Nous sommes deux abîmes face à face – un puits contemplant le Ciel.

Pessoa


Cette image du chemin de fer dans la forêt qui me poursuit – l’image, et non pas le chemin de fer, même si dans le rêve, un train lancé lentement venait me rejoindre, et me traverser, sans douleur –, comment la comprendre autrement que comme un signe, jeté en désespoir de cause ?

Lire Pessoa ce soir, pour arrêter les pensées, accable : aucune phrase n’est juste, ce soir. Je lis Pessoa toujours comme un oracle : le livre ouvert aux hasards à chercher des réponses. Ce soir, chacune tombe dans l’impuissance, la contemplation oisive, l’acceptation du nul. Je comprends la rage de Ne. à sa lecture, une rage froide et définitive qui m’avait impressionné et que je ne comprenais pas : une rage d’être à chaque instant en travers de la phrase : combien je la ressens.

Alors, plonger dans Marx, stylo en main, est un travail qui rend la peine digne de prendre sa part : chaque paragraphe exige en moi tant, mais quand je le gravis, j’aperçois le paysage autrement, de l’autre côté, et tout change, encore, et encore. Et tout recommence, et la pierre de nouveau exige qu’on la gravisse.

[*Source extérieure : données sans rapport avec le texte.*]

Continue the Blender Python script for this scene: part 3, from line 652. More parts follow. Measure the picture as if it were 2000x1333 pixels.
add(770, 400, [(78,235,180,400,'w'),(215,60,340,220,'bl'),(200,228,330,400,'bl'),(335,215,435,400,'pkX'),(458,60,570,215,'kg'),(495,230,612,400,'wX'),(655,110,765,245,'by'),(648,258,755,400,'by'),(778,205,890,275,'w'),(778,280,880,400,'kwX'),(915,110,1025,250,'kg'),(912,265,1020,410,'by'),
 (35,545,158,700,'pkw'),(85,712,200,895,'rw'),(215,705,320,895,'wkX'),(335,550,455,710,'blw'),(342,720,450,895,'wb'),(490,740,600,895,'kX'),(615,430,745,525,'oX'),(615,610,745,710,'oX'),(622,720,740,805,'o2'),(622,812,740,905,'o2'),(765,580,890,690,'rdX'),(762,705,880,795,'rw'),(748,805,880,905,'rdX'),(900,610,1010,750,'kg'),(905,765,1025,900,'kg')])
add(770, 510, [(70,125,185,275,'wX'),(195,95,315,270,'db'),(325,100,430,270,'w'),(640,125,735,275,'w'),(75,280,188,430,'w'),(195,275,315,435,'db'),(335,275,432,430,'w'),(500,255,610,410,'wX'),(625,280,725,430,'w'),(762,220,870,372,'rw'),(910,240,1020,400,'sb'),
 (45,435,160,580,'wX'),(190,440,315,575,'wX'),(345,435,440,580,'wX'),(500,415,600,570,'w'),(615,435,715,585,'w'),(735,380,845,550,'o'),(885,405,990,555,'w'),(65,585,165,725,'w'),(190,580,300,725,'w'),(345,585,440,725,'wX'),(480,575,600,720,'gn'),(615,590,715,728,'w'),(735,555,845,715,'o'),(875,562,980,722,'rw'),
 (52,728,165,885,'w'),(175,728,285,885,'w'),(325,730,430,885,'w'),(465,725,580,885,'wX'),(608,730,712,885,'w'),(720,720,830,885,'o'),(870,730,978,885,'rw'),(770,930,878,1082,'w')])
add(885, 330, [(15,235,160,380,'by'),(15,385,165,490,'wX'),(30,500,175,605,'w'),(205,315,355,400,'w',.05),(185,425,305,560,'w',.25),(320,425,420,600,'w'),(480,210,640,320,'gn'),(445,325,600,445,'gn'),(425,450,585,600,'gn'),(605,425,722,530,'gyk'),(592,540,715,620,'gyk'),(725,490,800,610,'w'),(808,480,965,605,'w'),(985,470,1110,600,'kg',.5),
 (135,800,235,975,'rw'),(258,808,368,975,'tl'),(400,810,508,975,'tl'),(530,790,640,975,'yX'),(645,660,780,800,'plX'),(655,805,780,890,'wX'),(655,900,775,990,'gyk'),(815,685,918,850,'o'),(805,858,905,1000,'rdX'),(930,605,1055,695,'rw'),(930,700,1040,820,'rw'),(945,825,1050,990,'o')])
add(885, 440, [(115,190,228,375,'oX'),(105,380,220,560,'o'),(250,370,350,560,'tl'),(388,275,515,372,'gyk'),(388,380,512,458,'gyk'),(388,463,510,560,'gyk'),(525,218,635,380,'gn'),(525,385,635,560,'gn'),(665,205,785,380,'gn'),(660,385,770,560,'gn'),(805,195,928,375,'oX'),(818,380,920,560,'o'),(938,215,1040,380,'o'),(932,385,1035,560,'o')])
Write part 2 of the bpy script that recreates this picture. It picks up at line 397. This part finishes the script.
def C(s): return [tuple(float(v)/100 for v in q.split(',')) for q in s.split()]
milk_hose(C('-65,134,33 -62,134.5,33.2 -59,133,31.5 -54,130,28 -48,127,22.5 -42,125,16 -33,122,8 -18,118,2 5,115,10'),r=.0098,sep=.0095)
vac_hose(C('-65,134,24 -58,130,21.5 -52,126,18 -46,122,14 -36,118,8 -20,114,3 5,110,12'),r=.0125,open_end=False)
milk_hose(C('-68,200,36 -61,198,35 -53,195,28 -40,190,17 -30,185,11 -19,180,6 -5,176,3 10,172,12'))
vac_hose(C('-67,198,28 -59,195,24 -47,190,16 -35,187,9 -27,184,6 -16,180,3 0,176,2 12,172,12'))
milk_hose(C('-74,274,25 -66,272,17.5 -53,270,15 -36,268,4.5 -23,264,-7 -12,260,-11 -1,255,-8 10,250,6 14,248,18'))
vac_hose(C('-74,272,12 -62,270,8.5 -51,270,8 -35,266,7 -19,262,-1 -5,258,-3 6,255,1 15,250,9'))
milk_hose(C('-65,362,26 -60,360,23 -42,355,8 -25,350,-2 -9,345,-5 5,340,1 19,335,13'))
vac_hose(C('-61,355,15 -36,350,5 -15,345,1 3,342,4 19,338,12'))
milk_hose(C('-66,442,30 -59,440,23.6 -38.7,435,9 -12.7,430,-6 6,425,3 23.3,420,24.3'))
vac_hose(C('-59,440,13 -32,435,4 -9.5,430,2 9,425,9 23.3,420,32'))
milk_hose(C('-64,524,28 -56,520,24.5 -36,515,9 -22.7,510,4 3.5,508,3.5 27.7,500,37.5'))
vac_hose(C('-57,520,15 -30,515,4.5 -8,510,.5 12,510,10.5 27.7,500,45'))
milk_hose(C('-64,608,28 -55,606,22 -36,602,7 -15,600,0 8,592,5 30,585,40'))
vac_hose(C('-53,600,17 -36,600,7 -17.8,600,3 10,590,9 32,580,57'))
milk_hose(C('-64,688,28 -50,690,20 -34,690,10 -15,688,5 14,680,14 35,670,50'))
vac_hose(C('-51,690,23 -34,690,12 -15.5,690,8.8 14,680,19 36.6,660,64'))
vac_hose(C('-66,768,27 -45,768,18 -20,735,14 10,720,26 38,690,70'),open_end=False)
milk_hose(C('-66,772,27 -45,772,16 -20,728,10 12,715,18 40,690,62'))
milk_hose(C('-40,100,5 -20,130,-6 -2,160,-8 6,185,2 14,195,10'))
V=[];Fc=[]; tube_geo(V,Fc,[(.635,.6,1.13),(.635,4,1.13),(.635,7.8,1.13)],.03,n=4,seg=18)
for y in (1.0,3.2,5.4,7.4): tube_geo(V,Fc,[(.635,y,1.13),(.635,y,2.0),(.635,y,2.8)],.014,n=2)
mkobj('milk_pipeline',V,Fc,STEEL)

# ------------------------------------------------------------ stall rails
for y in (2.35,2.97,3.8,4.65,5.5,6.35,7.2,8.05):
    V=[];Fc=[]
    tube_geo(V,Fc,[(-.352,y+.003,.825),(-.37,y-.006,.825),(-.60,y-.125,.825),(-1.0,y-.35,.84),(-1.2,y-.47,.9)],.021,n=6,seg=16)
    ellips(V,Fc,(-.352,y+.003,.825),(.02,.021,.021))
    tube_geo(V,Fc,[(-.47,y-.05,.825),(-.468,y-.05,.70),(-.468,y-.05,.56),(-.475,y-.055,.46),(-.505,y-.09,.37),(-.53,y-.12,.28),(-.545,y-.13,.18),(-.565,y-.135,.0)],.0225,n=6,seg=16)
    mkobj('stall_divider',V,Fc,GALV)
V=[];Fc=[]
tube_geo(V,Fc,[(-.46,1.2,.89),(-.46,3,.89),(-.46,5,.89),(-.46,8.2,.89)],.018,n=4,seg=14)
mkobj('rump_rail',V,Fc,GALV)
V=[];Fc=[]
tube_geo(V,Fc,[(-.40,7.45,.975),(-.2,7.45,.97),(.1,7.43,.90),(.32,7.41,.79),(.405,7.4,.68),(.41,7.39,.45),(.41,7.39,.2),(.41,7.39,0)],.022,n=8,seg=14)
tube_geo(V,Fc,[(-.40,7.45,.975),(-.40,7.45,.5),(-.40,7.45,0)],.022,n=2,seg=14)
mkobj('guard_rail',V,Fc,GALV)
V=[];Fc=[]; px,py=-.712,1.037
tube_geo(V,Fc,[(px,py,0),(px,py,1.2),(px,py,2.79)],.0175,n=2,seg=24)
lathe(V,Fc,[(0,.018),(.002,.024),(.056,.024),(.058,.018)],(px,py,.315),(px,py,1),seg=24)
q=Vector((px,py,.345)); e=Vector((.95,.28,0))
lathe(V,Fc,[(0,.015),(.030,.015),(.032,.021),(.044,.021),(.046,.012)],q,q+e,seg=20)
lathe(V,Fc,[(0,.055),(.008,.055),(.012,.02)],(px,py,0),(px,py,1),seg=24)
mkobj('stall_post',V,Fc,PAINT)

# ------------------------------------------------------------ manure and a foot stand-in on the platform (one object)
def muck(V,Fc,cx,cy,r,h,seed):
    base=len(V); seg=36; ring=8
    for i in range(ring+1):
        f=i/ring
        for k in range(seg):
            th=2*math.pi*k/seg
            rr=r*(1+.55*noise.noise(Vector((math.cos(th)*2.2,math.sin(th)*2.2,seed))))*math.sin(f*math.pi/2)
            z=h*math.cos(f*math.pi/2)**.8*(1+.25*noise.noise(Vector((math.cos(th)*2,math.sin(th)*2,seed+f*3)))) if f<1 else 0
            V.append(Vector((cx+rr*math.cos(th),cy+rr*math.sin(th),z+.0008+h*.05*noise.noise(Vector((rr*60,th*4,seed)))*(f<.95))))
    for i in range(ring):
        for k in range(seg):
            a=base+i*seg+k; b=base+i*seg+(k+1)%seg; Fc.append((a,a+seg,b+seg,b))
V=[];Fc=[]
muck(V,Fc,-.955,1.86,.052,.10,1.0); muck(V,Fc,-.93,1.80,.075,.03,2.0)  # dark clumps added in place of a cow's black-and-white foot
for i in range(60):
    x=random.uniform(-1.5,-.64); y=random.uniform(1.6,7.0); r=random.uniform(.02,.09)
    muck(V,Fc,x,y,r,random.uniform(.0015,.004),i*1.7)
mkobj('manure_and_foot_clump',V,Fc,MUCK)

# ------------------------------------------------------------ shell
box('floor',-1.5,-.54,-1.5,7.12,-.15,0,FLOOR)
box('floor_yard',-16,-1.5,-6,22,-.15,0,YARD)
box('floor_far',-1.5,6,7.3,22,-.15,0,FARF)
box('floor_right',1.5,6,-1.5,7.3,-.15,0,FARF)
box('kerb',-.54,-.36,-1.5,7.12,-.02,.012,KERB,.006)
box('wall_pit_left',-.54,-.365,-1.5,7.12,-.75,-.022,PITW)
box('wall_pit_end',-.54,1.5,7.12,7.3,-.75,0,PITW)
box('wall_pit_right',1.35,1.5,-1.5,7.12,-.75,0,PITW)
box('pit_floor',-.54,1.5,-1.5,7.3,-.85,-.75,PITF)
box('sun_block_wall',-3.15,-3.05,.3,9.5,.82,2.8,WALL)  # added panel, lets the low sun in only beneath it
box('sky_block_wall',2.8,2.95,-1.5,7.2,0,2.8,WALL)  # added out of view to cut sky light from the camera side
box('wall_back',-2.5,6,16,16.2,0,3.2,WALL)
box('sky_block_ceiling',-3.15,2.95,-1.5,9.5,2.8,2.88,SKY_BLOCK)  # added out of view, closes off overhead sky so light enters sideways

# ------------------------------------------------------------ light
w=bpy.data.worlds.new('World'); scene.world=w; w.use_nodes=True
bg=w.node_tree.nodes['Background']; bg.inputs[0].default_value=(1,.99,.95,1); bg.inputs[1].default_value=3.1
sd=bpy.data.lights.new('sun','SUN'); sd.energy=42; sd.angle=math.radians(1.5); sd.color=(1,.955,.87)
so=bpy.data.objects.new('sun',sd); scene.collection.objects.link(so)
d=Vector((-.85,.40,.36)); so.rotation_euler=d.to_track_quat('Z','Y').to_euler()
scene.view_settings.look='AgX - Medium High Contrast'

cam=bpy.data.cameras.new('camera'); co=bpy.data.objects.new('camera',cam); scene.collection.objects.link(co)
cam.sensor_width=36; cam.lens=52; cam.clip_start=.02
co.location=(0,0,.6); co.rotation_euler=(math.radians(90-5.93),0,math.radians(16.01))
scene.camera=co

Dans ces jours, impression d’un entre-deux : une mince parenthèse avant que tout s’accélère : se saisir des moindres respirations pour avancer dans les lectures, les projets, les pages à remplir contre l’ordre du temps réel qui conspirent à dresser devant soi les tâches incompréhensibles de la vie sociale. D’ailleurs, je triche : ce soir, j’aurais dû remplir ces papiers, au lieu d’être en rage contre Pessoa, et de gravir Marx.

Cette image du chemin de fer dans la forêt, encore et encore. J’ai laissé mes villes qui n’existent pas au pied de Babel : il faudra bien reprendre, mais c’est un monument et je suis à mains nues. Tant pis : je ne ferai que prendre sa poussière que j’emporterai avec moi. Il y a mes vies de Rimbaud, celles de Saint-Just : se croiseraient-elles ? Il y a tout cela qui est sur la table de travail, et la vie qui manque tant pour qu’on l’épuise.

Et il y a, où que je regarde, dans la nuit ou le jour, le rêve ou les complots que le midi on fait contre l’ordre précis du chaos, cette image d’un chemin de fer perdu dans la forêt.